The ironic thing is that in a way the 'legitimate' industry actually benefits from all this illegal competition. This abundance of 'ground level' online competition gives the industry free market-research, showing consumer trends so they can see better what the punters want. If it wasn't for the boom in illegal file-sharing of mp3s, do you really think that itunes would have just popped up out of nowhere?
Not surprisingly, all this pressure on tightening up piracy laws seems to come from the industry more than the artists themselves, though there are plenty of people arguing both sides. I can't help but feel that the argument for more money is one that has no end. How much is enough? Artists opposed to piracy are at best naïve and at worst greedy and have an inflated view of their self.
Haven't people always been able to get round paying the artist?
I think second-hand book shops and fares, charity shops & car boot sales can be wonderful places. I wonder what the anti-piracy clan think of them. Millions of books, CDs and DVDs are on sale second-hand and not a penny goes to the deserving artist or the producers.
God forbid that any of those pushing tighter piracy laws ever find out about the existence of public libraries; lending all types of literature, film and music to all and sundry. Surely someone should put a stop to this free-for-all attitude of allowing people to educate and entertain themselves for free. In the SOPA/PIPA way of thinking the library would be the enemy of art and literature. And financially you could probably argue that it is, but I believe there is a wider issue. One thing that seems to have been forgotten is that there are some things more important than wringing every penny out of every human experience. If I have to tell you what that is then you will never know.
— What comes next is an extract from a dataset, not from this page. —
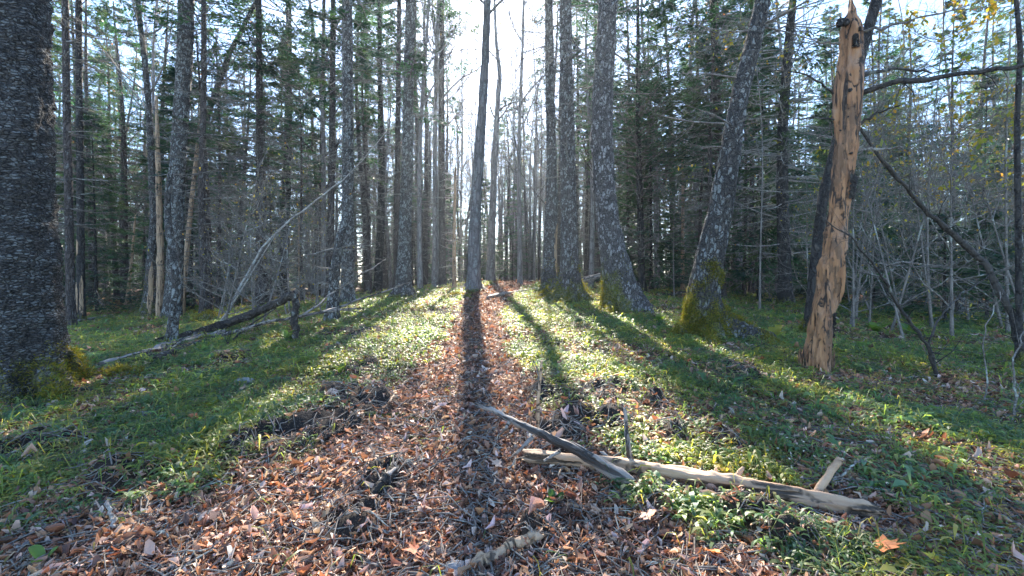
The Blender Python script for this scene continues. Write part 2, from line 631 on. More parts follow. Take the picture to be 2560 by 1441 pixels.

I would not begrudge someone taking out a copy of my book from a library. In fact I'd actively encourage it. I would rather that it was read than wasn't. If you are an artist is the most important thing to get your art out or to claw something back from it?
So what's your point, Will? Making your new girlfriend a mixtape, lending a friend a book that changed your life; there are so many other pleasant ways of sharing and enjoying something someone has created. All these things could 'damage' entertainment if you really are set on that way of thinking. Personally I think decreasing creative control, pressure for instant success and a homogenisation of expression are more damaging to artistry.
The money-grabbing folks trying to wrangle more control over the entertainment industry are the sorts of people that came up with ideas like restricting the number of different machines on which you can enjoy an itunes purchase. If they had it their way perhaps we would have to put a coin in our ipod every time we played a song.
God forbid we whistle it in a lift without the rights and a licence to perform in public.
Anyway I'm being silly now so I should probably end here, but I'll leave you with a thought.
Perhaps we should worry less about damaging our artistic industries and more about what damage we're doing to our art.
*For example I would not have been introduced to Aesop Rock and countless other musicians without filesharing. In 2000 a friend introduced to me a whole world of underground music that I daresay I would never have heard of and would not enjoy the degree of success without the 'illegal' sharing of their music. I have almost every tune Aesop Rock has ever done which clearly shows I have been doing some stealing or borrowing but I also have seen him live a couple of times and own at least 6 of his records and 4 CDs, not to mention the immeasurable unpaid advertising and PR work I have done for him by putting his tracks on CDs for people and talking about him; (incidentally I was the first person to play Fast Cars on a UK radio at the end of 2004 on a student slot after getting it on a free cd from WIRE magazine - where does the piracy law stand on that?) I'd say it's about fair.